I'm investigating the image of the line $\operatorname{Re}(z) = 1$ under $f(z) = (1+i)\frac1z - 2i$
Since the above is a linear fractional transformation, I know that this line must either map to a line or a circle. So I select three points on the line: $1$, $1+i$, and $1-i$.
However, under the equation above, I get that:
$f(1) = 1 - i$
$f(1+i) = 1 - 2i$
$f(1-i) = -i$
Quite clearly, this isn't a line, nor a circle. So I was wondering what the image under this transformation was?
On
$f(z) = \frac 1z$ will map a line that does not go through the origin to circle where 0 lies on the circle, and vice versa.

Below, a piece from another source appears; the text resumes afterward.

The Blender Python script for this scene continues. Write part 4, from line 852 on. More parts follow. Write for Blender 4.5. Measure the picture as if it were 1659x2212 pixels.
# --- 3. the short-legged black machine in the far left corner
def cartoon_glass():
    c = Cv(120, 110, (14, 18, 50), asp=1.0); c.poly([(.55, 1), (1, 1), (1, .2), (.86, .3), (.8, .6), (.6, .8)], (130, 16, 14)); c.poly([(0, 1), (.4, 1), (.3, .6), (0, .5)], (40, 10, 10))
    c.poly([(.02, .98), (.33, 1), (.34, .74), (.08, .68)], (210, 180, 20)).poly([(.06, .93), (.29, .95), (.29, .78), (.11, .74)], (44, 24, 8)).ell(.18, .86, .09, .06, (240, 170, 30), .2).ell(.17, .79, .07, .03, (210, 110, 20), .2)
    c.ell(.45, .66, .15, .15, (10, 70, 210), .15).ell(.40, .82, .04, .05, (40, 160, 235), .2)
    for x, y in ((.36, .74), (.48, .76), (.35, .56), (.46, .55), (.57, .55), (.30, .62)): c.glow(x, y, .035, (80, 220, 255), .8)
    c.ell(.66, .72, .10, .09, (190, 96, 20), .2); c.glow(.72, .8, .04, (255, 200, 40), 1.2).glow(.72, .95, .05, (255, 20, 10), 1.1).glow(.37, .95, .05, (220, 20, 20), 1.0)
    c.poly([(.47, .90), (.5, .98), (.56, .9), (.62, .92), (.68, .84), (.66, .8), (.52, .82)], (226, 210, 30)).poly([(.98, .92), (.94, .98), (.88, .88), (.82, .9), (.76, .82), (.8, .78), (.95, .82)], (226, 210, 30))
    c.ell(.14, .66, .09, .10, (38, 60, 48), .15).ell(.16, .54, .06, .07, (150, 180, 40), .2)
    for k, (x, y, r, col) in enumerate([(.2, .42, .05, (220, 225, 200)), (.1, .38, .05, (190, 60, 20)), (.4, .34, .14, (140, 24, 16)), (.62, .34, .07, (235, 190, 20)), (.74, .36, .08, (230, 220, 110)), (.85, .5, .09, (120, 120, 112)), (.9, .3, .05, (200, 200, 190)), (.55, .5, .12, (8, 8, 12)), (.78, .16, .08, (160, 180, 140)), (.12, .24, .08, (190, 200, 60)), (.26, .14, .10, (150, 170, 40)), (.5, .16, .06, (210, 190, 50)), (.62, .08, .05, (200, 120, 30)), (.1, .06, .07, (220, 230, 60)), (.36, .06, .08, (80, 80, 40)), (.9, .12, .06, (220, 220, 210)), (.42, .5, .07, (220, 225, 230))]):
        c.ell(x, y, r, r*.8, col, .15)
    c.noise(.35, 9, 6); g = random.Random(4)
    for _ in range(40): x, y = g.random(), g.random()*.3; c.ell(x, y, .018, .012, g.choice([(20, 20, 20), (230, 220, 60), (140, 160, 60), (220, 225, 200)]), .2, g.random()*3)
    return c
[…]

$f(z) = (1+i)\frac 1z$ adds a rotation and dilation factor. $f(z) = \frac {(1+i)}{z} - 2i$ adds a translation.
$\{z:\Re(z) = 1\}$ will map to a circle.
On
Your function is a so-called Möbius transformation: $$f(z) = (1+i)\frac1z - 2i = \frac{-2iz+(1+i)}{z}= \frac{az+b}{cz+d}\;\; (ad-bc \neq 0)$$ It maps generalized circles (lines and circles) onto generalized circles. $Re(z)= 1$ is a generalized circle (through $\infty$). So, the image of $Re(z)$ under $f$ is the circle through $$f(\infty) = -2i,\, f(1) = 1-i, \, f(1+i) = 1-2i$$
So $\Re(z) = 1 \Rightarrow |z| = |z-2|$, then we have $$w :=f(z) = (1+i)\frac{1}{z} - 2i$$Making $z$ the subject, we have $$z = \frac{1+i}{w+2i}$$ Now, let's substitute this into the locus for $z$ to see the locus of $w$: $$\left |\frac{1+i}{w+2i}\right| = \left| \frac{1+i}{w+2i} - 2\right|$$ $$\Rightarrow \frac{|1+i|}{|w+2i|} = \frac{|1+i-2w-4i|}{|w+2i|}$$ $$\Rightarrow \sqrt{2} = |1-3i - 2w|$$ Let $w = u +iv$, $$\Rightarrow \sqrt{2} = |1- 3i - 2u - 2iv|$$ $$\Rightarrow \sqrt{2} = |(1-2u) + (-2v-3)i|$$ $$\Rightarrow 2 = (1+2u)^2 + (2v+3)^2$$ $$\Rightarrow \left(u+\frac{1}{2}\right)^2 + \left(v+ \frac{3}{2} \right)^2 = 8$$ So points on the real axis in the $z$-plane are mapped to points on the circle defined by the equation above in the $w$-plane.